Leaving out every picture, quote the data below exactly as it appears.

## start Entries

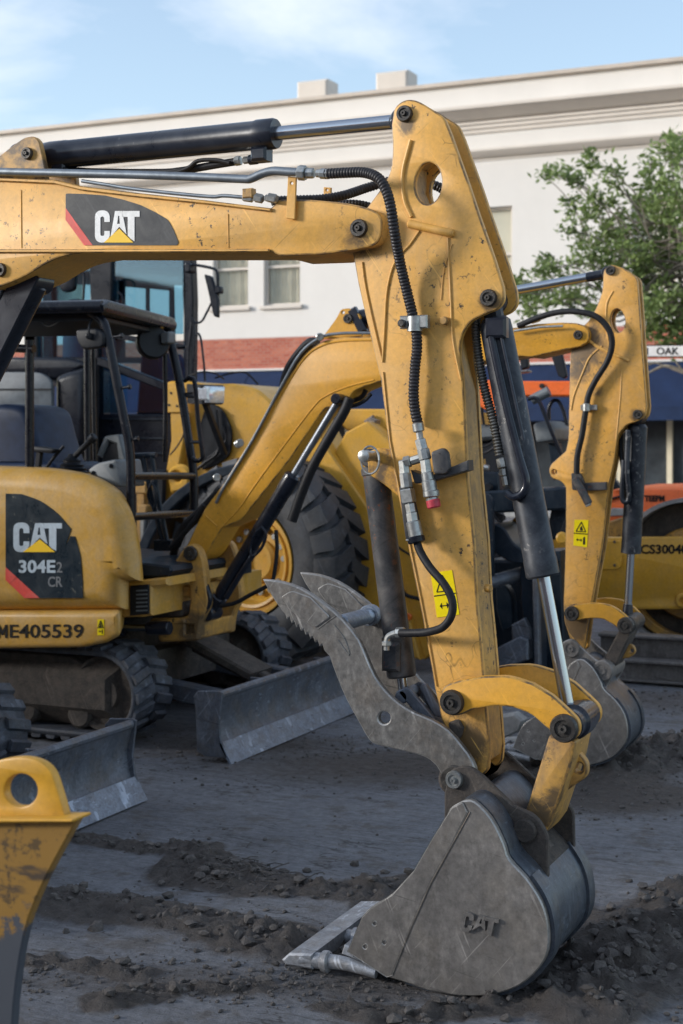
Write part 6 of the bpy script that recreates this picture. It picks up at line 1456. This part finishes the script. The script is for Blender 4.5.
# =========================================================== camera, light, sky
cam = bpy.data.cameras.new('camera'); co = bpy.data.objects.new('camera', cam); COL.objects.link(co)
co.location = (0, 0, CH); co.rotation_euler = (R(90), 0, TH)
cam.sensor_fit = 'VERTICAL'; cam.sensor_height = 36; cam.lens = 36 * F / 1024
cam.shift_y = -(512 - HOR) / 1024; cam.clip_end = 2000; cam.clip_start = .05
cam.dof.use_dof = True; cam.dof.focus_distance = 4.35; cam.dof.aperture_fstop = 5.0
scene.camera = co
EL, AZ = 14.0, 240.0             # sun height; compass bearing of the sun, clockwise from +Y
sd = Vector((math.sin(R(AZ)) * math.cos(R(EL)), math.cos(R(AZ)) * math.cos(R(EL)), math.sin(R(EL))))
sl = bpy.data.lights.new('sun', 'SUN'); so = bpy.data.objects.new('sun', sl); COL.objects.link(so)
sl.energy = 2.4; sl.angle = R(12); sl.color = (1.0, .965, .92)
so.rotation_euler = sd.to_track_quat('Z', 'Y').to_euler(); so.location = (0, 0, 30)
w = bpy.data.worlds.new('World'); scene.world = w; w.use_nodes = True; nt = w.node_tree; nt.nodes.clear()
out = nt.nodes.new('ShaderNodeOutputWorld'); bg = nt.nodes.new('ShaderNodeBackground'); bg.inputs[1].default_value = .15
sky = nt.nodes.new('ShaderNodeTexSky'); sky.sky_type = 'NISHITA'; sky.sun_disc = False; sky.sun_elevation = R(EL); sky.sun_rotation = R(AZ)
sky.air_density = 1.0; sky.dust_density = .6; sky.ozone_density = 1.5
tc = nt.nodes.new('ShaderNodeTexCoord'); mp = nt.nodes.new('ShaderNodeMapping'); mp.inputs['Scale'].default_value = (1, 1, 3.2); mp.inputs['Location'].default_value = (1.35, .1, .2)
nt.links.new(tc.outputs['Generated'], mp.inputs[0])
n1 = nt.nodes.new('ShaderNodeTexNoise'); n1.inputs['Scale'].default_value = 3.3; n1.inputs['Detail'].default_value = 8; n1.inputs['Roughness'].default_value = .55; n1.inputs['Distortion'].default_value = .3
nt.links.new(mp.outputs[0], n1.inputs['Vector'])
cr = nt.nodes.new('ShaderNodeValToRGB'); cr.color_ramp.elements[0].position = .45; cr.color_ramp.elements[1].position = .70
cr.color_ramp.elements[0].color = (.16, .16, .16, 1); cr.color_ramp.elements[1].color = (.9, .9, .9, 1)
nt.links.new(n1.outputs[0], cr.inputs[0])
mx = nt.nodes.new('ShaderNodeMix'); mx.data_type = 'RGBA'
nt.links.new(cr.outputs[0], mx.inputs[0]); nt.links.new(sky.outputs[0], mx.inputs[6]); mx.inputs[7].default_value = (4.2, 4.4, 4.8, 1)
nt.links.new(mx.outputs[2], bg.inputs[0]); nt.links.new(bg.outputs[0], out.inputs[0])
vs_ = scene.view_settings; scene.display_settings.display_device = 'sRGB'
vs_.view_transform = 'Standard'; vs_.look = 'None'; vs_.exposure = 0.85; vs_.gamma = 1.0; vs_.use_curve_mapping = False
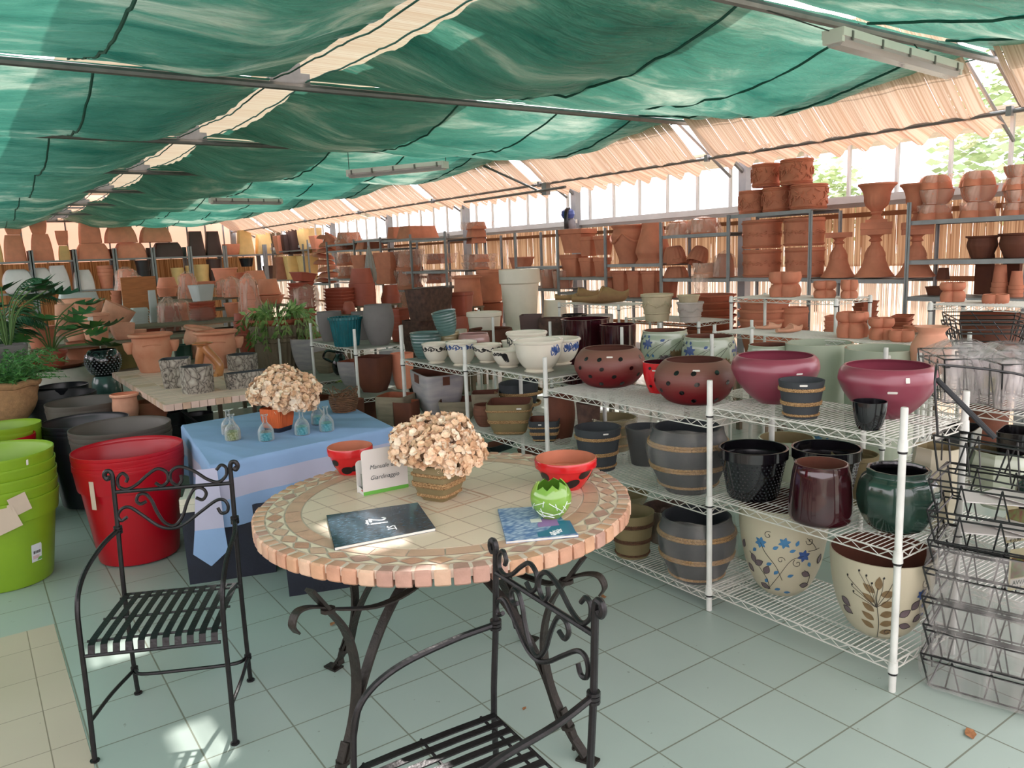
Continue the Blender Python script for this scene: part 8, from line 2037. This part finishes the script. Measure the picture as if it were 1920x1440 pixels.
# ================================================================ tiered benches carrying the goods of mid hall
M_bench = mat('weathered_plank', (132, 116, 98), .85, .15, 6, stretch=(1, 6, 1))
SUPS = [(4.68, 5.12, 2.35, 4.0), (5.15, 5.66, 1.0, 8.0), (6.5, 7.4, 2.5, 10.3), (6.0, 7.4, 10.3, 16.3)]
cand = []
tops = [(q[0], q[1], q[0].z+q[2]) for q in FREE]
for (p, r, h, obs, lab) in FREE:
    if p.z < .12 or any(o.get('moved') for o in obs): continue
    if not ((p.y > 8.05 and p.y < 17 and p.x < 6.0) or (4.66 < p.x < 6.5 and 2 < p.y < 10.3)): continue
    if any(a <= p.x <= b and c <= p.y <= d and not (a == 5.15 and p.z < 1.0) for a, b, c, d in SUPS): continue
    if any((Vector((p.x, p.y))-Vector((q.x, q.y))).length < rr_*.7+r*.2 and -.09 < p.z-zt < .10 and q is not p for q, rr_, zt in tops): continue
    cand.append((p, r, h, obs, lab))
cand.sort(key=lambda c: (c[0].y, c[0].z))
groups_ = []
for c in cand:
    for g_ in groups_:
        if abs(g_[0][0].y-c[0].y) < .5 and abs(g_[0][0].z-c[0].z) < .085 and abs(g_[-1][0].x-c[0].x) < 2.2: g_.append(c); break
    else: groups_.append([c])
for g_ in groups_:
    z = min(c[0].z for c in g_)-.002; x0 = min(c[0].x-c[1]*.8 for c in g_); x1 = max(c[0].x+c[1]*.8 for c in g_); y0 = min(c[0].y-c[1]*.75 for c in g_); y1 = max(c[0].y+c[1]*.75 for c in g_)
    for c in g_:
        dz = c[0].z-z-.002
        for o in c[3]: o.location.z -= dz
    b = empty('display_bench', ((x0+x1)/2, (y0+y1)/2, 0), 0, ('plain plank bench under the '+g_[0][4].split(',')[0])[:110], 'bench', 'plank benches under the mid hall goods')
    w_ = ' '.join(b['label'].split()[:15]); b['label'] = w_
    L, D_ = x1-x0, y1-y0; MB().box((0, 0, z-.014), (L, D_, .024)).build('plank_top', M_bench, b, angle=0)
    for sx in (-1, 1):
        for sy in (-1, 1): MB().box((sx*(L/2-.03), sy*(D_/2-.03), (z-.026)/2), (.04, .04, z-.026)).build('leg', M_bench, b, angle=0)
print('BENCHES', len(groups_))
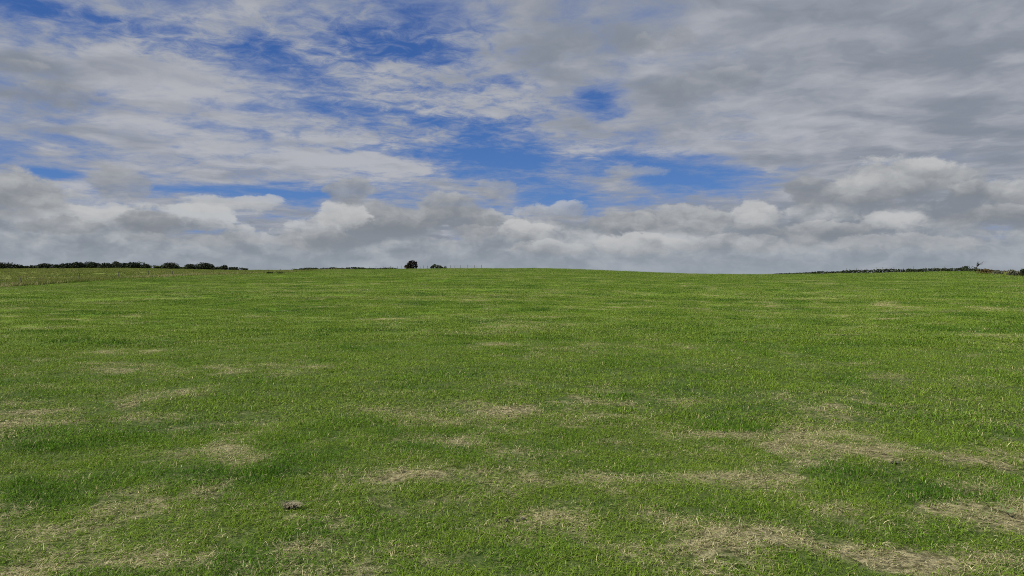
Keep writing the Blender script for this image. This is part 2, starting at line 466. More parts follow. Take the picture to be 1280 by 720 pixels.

## end Entries

§ **Task output**:
Write part 6 of the bpy script that recreates this picture. It picks up at line 1456. This part finishes the script. The script is for Blender 4.5.
# =========================================================== camera, light, sky
cam = bpy.data.cameras.new('camera'); co = bpy.data.objects.new('camera', cam); COL.objects.link(co)
co.location = (0, 0, CH); co.rotation_euler = (R(90), 0, TH)
cam.sensor_fit = 'VERTICAL'; cam.sensor_height = 36; cam.lens = 36 * F / 1024
cam.shift_y = -(512 - HOR) / 1024; cam.clip_end = 2000; cam.clip_start = .05
cam.dof.use_dof = True; cam.dof.focus_distance = 4.35; cam.dof.aperture_fstop = 5.0
scene.camera = co
EL, AZ = 14.0, 240.0             # sun height; compass bearing of the sun, clockwise from +Y
sd = Vector((math.sin(R(AZ)) * math.cos(R(EL)), math.cos(R(AZ)) * math.cos(R(EL)), math.sin(R(EL))))
sl = bpy.data.lights.new('sun', 'SUN'); so = bpy.data.objects.new('sun', sl); COL.objects.link(so)
sl.energy = 2.4; sl.angle = R(12); sl.color = (1.0, .965, .92)
so.rotation_euler = sd.to_track_quat('Z', 'Y').to_euler(); so.location = (0, 0, 30)
w = bpy.data.worlds.new('World'); scene.world = w; w.use_nodes = True; nt = w.node_tree; nt.nodes.clear()
out = nt.nodes.new('ShaderNodeOutputWorld'); bg = nt.nodes.new('ShaderNodeBackground'); bg.inputs[1].default_value = .15
sky = nt.nodes.new('ShaderNodeTexSky'); sky.sky_type = 'NISHITA'; sky.sun_disc = False; sky.sun_elevation = R(EL); sky.sun_rotation = R(AZ)
sky.air_density = 1.0; sky.dust_density = .6; sky.ozone_density = 1.5
tc = nt.nodes.new('ShaderNodeTexCoord'); mp = nt.nodes.new('ShaderNodeMapping'); mp.inputs['Scale'].default_value = (1, 1, 3.2); mp.inputs['Location'].default_value = (1.35, .1, .2)
nt.links.new(tc.outputs['Generated'], mp.inputs[0])
n1 = nt.nodes.new('ShaderNodeTexNoise'); n1.inputs['Scale'].default_value = 3.3; n1.inputs['Detail'].default_value = 8; n1.inputs['Roughness'].default_value = .55; n1.inputs['Distortion'].default_value = .3
nt.links.new(mp.outputs[0], n1.inputs['Vector'])
cr = nt.nodes.new('ShaderNodeValToRGB'); cr.color_ramp.elements[0].position = .45; cr.color_ramp.elements[1].position = .70
cr.color_ramp.elements[0].color = (.16, .16, .16, 1); cr.color_ramp.elements[1].color = (.9, .9, .9, 1)
nt.links.new(n1.outputs[0], cr.inputs[0])
mx = nt.nodes.new('ShaderNodeMix'); mx.data_type = 'RGBA'
nt.links.new(cr.outputs[0], mx.inputs[0]); nt.links.new(sky.outputs[0], mx.inputs[6]); mx.inputs[7].default_value = (4.2, 4.4, 4.8, 1)
nt.links.new(mx.outputs[2], bg.inputs[0]); nt.links.new(bg.outputs[0], out.inputs[0])
vs_ = scene.view_settings; scene.display_settings.display_device = 'sRGB'
vs_.view_transform = 'Standard'; vs_.look = 'None'; vs_.exposure = 0.85; vs_.gamma = 1.0; vs_.use_curve_mapping = False
Continue the Blender Python script for this scene: part 8, from line 2037. This part finishes the script. Measure the picture as if it were 1920x1440 pixels.
# ================================================================ tiered benches carrying the goods of mid hall
M_bench = mat('weathered_plank', (132, 116, 98), .85, .15, 6, stretch=(1, 6, 1))
SUPS = [(4.68, 5.12, 2.35, 4.0), (5.15, 5.66, 1.0, 8.0), (6.5, 7.4, 2.5, 10.3), (6.0, 7.4, 10.3, 16.3)]
cand = []
tops = [(q[0], q[1], q[0].z+q[2]) for q in FREE]
for (p, r, h, obs, lab) in FREE:
    if p.z < .12 or any(o.get('moved') for o in obs): continue
    if not ((p.y > 8.05 and p.y < 17 and p.x < 6.0) or (4.66 < p.x < 6.5 and 2 < p.y < 10.3)): continue
    if any(a <= p.x <= b and c <= p.y <= d and not (a == 5.15 and p.z < 1.0) for a, b, c, d in SUPS): continue
    if any((Vector((p.x, p.y))-Vector((q.x, q.y))).length < rr_*.7+r*.2 and -.09 < p.z-zt < .10 and q is not p for q, rr_, zt in tops): continue
    cand.append((p, r, h, obs, lab))
cand.sort(key=lambda c: (c[0].y, c[0].z))
groups_ = []
for c in cand:
    for g_ in groups_:
        if abs(g_[0][0].y-c[0].y) < .5 and abs(g_[0][0].z-c[0].z) < .085 and abs(g_[-1][0].x-c[0].x) < 2.2: g_.append(c); break
    else: groups_.append([c])
for g_ in groups_:
    z = min(c[0].z for c in g_)-.002; x0 = min(c[0].x-c[1]*.8 for c in g_); x1 = max(c[0].x+c[1]*.8 for c in g_); y0 = min(c[0].y-c[1]*.75 for c in g_); y1 = max(c[0].y+c[1]*.75 for c in g_)
    for c in g_:
        dz = c[0].z-z-.002
        for o in c[3]: o.location.z -= dz
    b = empty('display_bench', ((x0+x1)/2, (y0+y1)/2, 0), 0, ('plain plank bench under the '+g_[0][4].split(',')[0])[:110], 'bench', 'plank benches under the mid hall goods')
    w_ = ' '.join(b['label'].split()[:15]); b['label'] = w_
    L, D_ = x1-x0, y1-y0; MB().box((0, 0, z-.014), (L, D_, .024)).build('plank_top', M_bench, b, angle=0)
    for sx in (-1, 1):
        for sy in (-1, 1): MB().box((sx*(L/2-.03), sy*(D_/2-.03), (z-.026)/2), (.04, .04, z-.026)).build('leg', M_bench, b, angle=0)
print('BENCHES', len(groups_))
Keep writing the Blender script for this image. This is part 2, starting at line 466. More parts follow. Take the picture to be 1280 by 720 pixels.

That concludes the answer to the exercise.